◆ Records with scene code:
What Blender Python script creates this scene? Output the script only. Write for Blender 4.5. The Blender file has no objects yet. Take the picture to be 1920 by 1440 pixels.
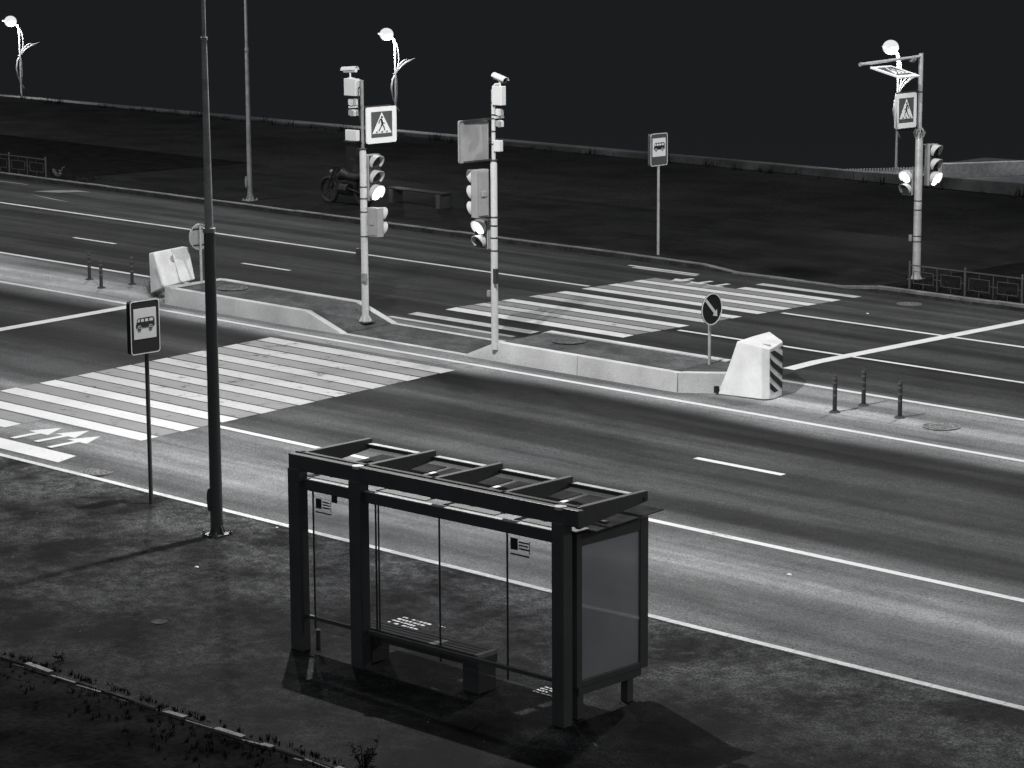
import bpy, math, random
from mathutils import Vector, Matrix
random.seed(7)
S = bpy.context.scene; C = S.collection
# ------------------------------------------------------------ camera
F, CX, CY, H = 5000.0, 960.0, 720.0, 9.0
P1 = Vector((-5411, -875, F)); P2 = Vector(((F*F+875*935.)/5411, -935., F))
ex = (-P1).normalized(); ey = P2.normalized(); ez = ex.cross(ey)
if ez.y > 0: ez = -ez
RW = Matrix((ex, ey, ez))                       # rows: world axes seen in camera (x right, y down, z forward)
cam = bpy.data.cameras.new('camera'); co = bpy.data.objects.new('camera', cam); C.objects.link(co)
cam.sensor_width = 36; cam.lens = F/1920*36; cam.clip_start = .5; cam.clip_end = 6000
M = RW @ Matrix(((1,0,0),(0,-1,0),(0,0,-1)))
co.matrix_world = Matrix.Translation((0,0,H)) @ M.to_4x4()
S.camera = co
# ------------------------------------------------------------ world, added fill light, exposure
W = bpy.data.worlds.new('World'); S.world = W; W.use_nodes = True
bg = W.node_tree.nodes['Background']; bg.inputs[0].default_value = (.0110,.0117,.0126,1); bg.inputs[1].default_value = 1
L = bpy.data.lights.new('skyglow_fill','SUN'); L.energy = .60; L.angle = math.radians(160); L.color = (.93,1,1.07)  # wide fill sun added to lift the black level
so = bpy.data.objects.new('skyglow_fill', L); C.objects.link(so); so.rotation_euler = (math.radians(34),0,math.radians(30))
S.view_settings.view_transform='Standard'; S.view_settings.look='None'; S.view_settings.exposure=0; S.view_settings.gamma=1
S.cycles.sample_clamp_indirect = 4
LAMP_X = (-84.6,-56.5,-28.25,-.3)
NEAR_W, FAR_W = 12000, 6200
# ------------------------------------------------------------ terrain
KY, MY = 25.2, 39.6
def gz(X, Y):
    g = -.0135*(X+22)
    if Y < KY: c = .010*(Y-KY)
    elif Y < MY: c = .027*(Y-KY)
    else: c = .027*(MY-KY)-.011*(Y-MY)
    return g+c
def ray(x, y): return RW @ Vector((x-CX, y-CY, F))
def at(x, y, dz=0.):
    d = ray(x, y); z = 0; p = None
    for i in range(50):
        p = Vector((0,0,H))+d*((z-H)/d.z); z = gz(p.x, p.y)+dz
    return p
def atx(x, y, X): d = ray(x, y); return Vector((0,0,H))+d*(X/d.x)
def aty(x, y, Y): d = ray(x, y); return Vector((0,0,H))+d*(Y/d.y)
def atz(x, y, z): d = ray(x, y); return Vector((0,0,H))+d*((z-H)/d.z)
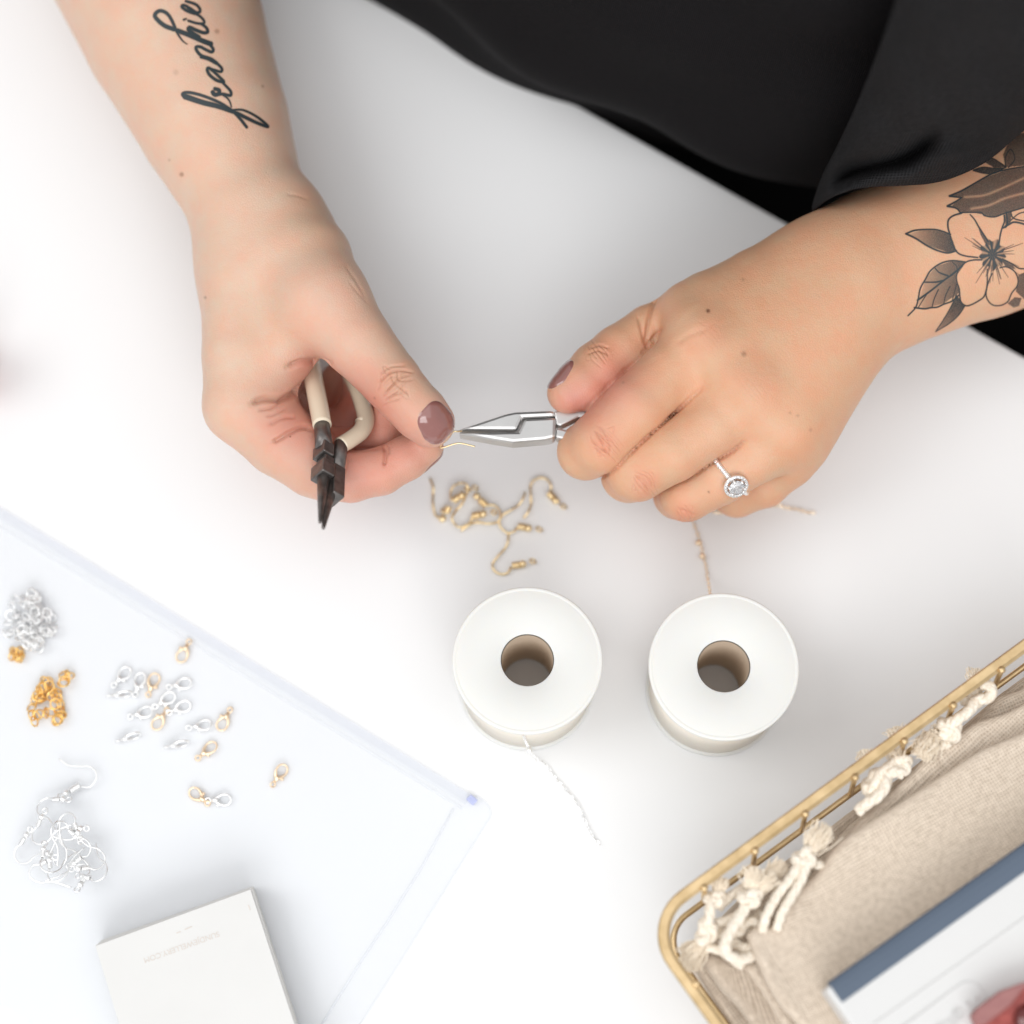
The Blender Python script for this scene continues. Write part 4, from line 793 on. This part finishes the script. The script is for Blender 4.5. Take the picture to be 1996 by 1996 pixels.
# ================================================================== PLIERS
def px_prism(poly, zt, zb): return prism_geo([np.r_[P(*q, zt)[:2], zb*0.01] for q in poly][::-1], [P(*q, zt) for q in poly][::-1])
t = thing('pliers', 'bright steel chain nose pliers gripped in the ringed hand', 'pliers', P(1040, 830, 5.5))
kids(t, bevel(mesh('jaw', *px_prism([(892, 837), (985, 806), (1004, 802), (1079, 799), (1084, 811), (1018, 814), (1007, 837.5)], 6.12, 5.25), M_STEEL, smooth=False), 0.0013, 2),
     bevel(mesh('jaw', *px_prism([(892, 843), (1010, 840.5), (1022, 815.5), (1084, 812.5), (1083, 852), (1062, 857), (1000, 862), (962, 856)], 6.12, 5.25), M_STEEL, smooth=False), 0.0013, 2),
     bevel(mesh('handle', *px_prism([(1079, 801), (1130, 795), (1190, 795), (1270, 820), (1270, 845), (1190, 822), (1128, 813), (1092, 830), (1084, 828)], 6.0, 5.35), M_STEEL, smooth=False), 0.001, 2),
     bevel(mesh('handle', *px_prism([(1084, 833), (1096, 835), (1124, 844), (1190, 865), (1270, 895), (1270, 925), (1180, 893), (1122, 861), (1083, 853)], 6.0, 5.35), M_STEEL, smooth=False), 0.001, 2))
# dark pliers hanging from the other hand
t = thing('pliers', 'dark round nose pliers with cream handles tucked through the thumb loop', 'pliers', P(632, 905, 6.5))
RG = P(631, 890, 8.05); ax = unit(P(626, 1022, 9.4)-P(632, 900, 7.8)); nup = unit(np.array([0, 0, 1.0])-ax[2]*ax); rgt = -np.cross(ax, nup); rgt = rgt if rgt[0] > 0 else -rgt
e1, e2 = unit(0.74*rgt-0.68*nup), unit(-0.68*rgt-0.74*nup); e1 = unit(e1-(e1@ax)*ax); e2 = unit(e2-(e2@ax)*ax)
def blk(name, y0, y1, a0, a1, b0, b1, bw=0.0005):
    c = RG+ax*(y0+y1)/2+e1*(a0+a1)/2+e2*(b0+b1)/2
    return bevel(mesh(name, *box_frame(c, ax, e1, e2, (y1-y0)/2, (a1-a0)/2, (b1-b0)/2), M_DARKSTEEL, smooth=False), bw, 2)
j1 = blk('jaw', 0.000, 0.0072, 0, 0.0060, 0, 0.0085); j2 = blk('jaw', -0.0015, 0.0150, 0.0063, 0.0118, 0.0006, 0.0085)
kids(t, j1, j2, blk('shoulder', -0.0040, 0.0002, 0.0016, 0.0060, 0.0010, 0.0072, 0.0004), blk('shoulder', -0.0105, -0.0040, 0.0, 0.0052, 0.0, 0.0078))
def tip(c0, q, r0): return tube('nose', [c0, c0+(q-c0)*0.5, q-(q-c0)*0.02, q], [r0, r0*0.66, r0*0.25, r0*0.2], M_DARKSTEEL, ns=20)
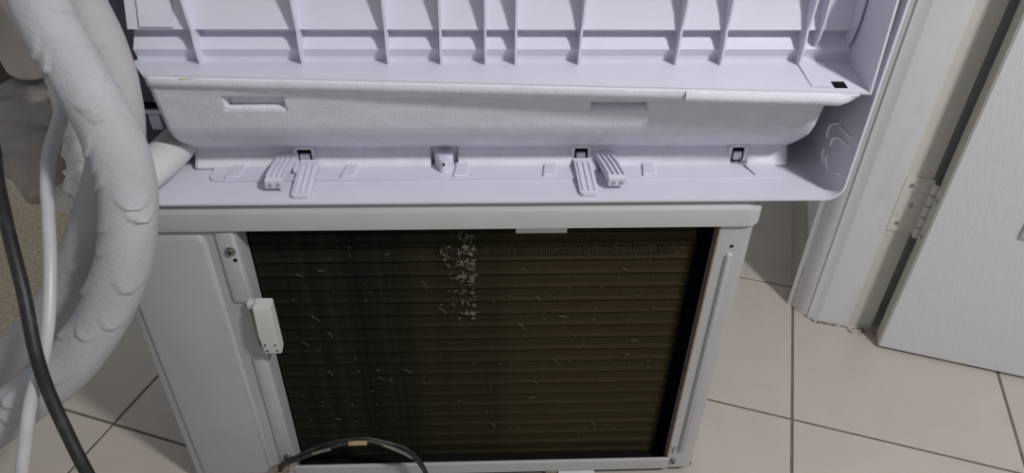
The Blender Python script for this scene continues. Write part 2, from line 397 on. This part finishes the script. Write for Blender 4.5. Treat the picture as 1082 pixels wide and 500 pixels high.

◆ WORK REQUIRED: Write out all the entries again, word for word, and print no images.

◆ EXERCISE SOLUTION:
What Blender Python script creates this scene? Output the script only. Write for Blender 4.5. The Blender file has no objects yet. Take the picture to be 1920 by 1440 pixels.
import bpy, math, random
from mathutils import Vector, Matrix
random.seed(7)
S = bpy.context.scene; C = S.collection
# ------------------------------------------------------------ camera
F, CX, CY, H = 5000.0, 960.0, 720.0, 9.0
P1 = Vector((-5411, -875, F)); P2 = Vector(((F*F+875*935.)/5411, -935., F))
ex = (-P1).normalized(); ey = P2.normalized(); ez = ex.cross(ey)
if ez.y > 0: ez = -ez
RW = Matrix((ex, ey, ez))                       # rows: world axes seen in camera (x right, y down, z forward)
cam = bpy.data.cameras.new('camera'); co = bpy.data.objects.new('camera', cam); C.objects.link(co)
cam.sensor_width = 36; cam.lens = F/1920*36; cam.clip_start = .5; cam.clip_end = 6000
M = RW @ Matrix(((1,0,0),(0,-1,0),(0,0,-1)))
co.matrix_world = Matrix.Translation((0,0,H)) @ M.to_4x4()
S.camera = co
# ------------------------------------------------------------ world, added fill light, exposure
W = bpy.data.worlds.new('World'); S.world = W; W.use_nodes = True
bg = W.node_tree.nodes['Background']; bg.inputs[0].default_value = (.0110,.0117,.0126,1); bg.inputs[1].default_value = 1
L = bpy.data.lights.new('skyglow_fill','SUN'); L.energy = .60; L.angle = math.radians(160); L.color = (.93,1,1.07)  # wide fill sun added to lift the black level
so = bpy.data.objects.new('skyglow_fill', L); C.objects.link(so); so.rotation_euler = (math.radians(34),0,math.radians(30))
S.view_settings.view_transform='Standard'; S.view_settings.look='None'; S.view_settings.exposure=0; S.view_settings.gamma=1
S.cycles.sample_clamp_indirect = 4
LAMP_X = (-84.6,-56.5,-28.25,-.3)
NEAR_W, FAR_W = 12000, 6200
# ------------------------------------------------------------ terrain
KY, MY = 25.2, 39.6
def gz(X, Y):
    g = -.0135*(X+22)
    if Y < KY: c = .010*(Y-KY)
    elif Y < MY: c = .027*(Y-KY)
    else: c = .027*(MY-KY)-.011*(Y-MY)
    return g+c
def ray(x, y): return RW @ Vector((x-CX, y-CY, F))
def at(x, y, dz=0.):
    d = ray(x, y); z = 0; p = None
    for i in range(50):
        p = Vector((0,0,H))+d*((z-H)/d.z); z = gz(p.x, p.y)+dz
    return p
def atx(x, y, X): d = ray(x, y); return Vector((0,0,H))+d*(X/d.x)
def aty(x, y, Y): d = ray(x, y); return Vector((0,0,H))+d*(Y/d.y)
def atz(x, y, z): d = ray(x, y); return Vector((0,0,H))+d*((z-H)/d.z)
The Blender Python script for this scene continues. Write part 4, from line 793 on. This part finishes the script. The script is for Blender 4.5. Take the picture to be 1996 by 1996 pixels.
# ================================================================== PLIERS
def px_prism(poly, zt, zb): return prism_geo([np.r_[P(*q, zt)[:2], zb*0.01] for q in poly][::-1], [P(*q, zt) for q in poly][::-1])
t = thing('pliers', 'bright steel chain nose pliers gripped in the ringed hand', 'pliers', P(1040, 830, 5.5))
kids(t, bevel(mesh('jaw', *px_prism([(892, 837), (985, 806), (1004, 802), (1079, 799), (1084, 811), (1018, 814), (1007, 837.5)], 6.12, 5.25), M_STEEL, smooth=False), 0.0013, 2),
     bevel(mesh('jaw', *px_prism([(892, 843), (1010, 840.5), (1022, 815.5), (1084, 812.5), (1083, 852), (1062, 857), (1000, 862), (962, 856)], 6.12, 5.25), M_STEEL, smooth=False), 0.0013, 2),
     bevel(mesh('handle', *px_prism([(1079, 801), (1130, 795), (1190, 795), (1270, 820), (1270, 845), (1190, 822), (1128, 813), (1092, 830), (1084, 828)], 6.0, 5.35), M_STEEL, smooth=False), 0.001, 2),
     bevel(mesh('handle', *px_prism([(1084, 833), (1096, 835), (1124, 844), (1190, 865), (1270, 895), (1270, 925), (1180, 893), (1122, 861), (1083, 853)], 6.0, 5.35), M_STEEL, smooth=False), 0.001, 2))
# dark pliers hanging from the other hand
t = thing('pliers', 'dark round nose pliers with cream handles tucked through the thumb loop', 'pliers', P(632, 905, 6.5))
RG = P(631, 890, 8.05); ax = unit(P(626, 1022, 9.4)-P(632, 900, 7.8)); nup = unit(np.array([0, 0, 1.0])-ax[2]*ax); rgt = -np.cross(ax, nup); rgt = rgt if rgt[0] > 0 else -rgt
e1, e2 = unit(0.74*rgt-0.68*nup), unit(-0.68*rgt-0.74*nup); e1 = unit(e1-(e1@ax)*ax); e2 = unit(e2-(e2@ax)*ax)
def blk(name, y0, y1, a0, a1, b0, b1, bw=0.0005):
    c = RG+ax*(y0+y1)/2+e1*(a0+a1)/2+e2*(b0+b1)/2
    return bevel(mesh(name, *box_frame(c, ax, e1, e2, (y1-y0)/2, (a1-a0)/2, (b1-b0)/2), M_DARKSTEEL, smooth=False), bw, 2)
j1 = blk('jaw', 0.000, 0.0072, 0, 0.0060, 0, 0.0085); j2 = blk('jaw', -0.0015, 0.0150, 0.0063, 0.0118, 0.0006, 0.0085)
kids(t, j1, j2, blk('shoulder', -0.0040, 0.0002, 0.0016, 0.0060, 0.0010, 0.0072, 0.0004), blk('shoulder', -0.0105, -0.0040, 0.0, 0.0052, 0.0, 0.0078))
def tip(c0, q, r0): return tube('nose', [c0, c0+(q-c0)*0.5, q-(q-c0)*0.02, q], [r0, r0*0.66, r0*0.25, r0*0.2], M_DARKSTEEL, ns=20)
The Blender Python script for this scene continues. Write part 2, from line 397 on. This part finishes the script. Write for Blender 4.5. Treat the picture as 1082 pixels wide and 500 pixels high.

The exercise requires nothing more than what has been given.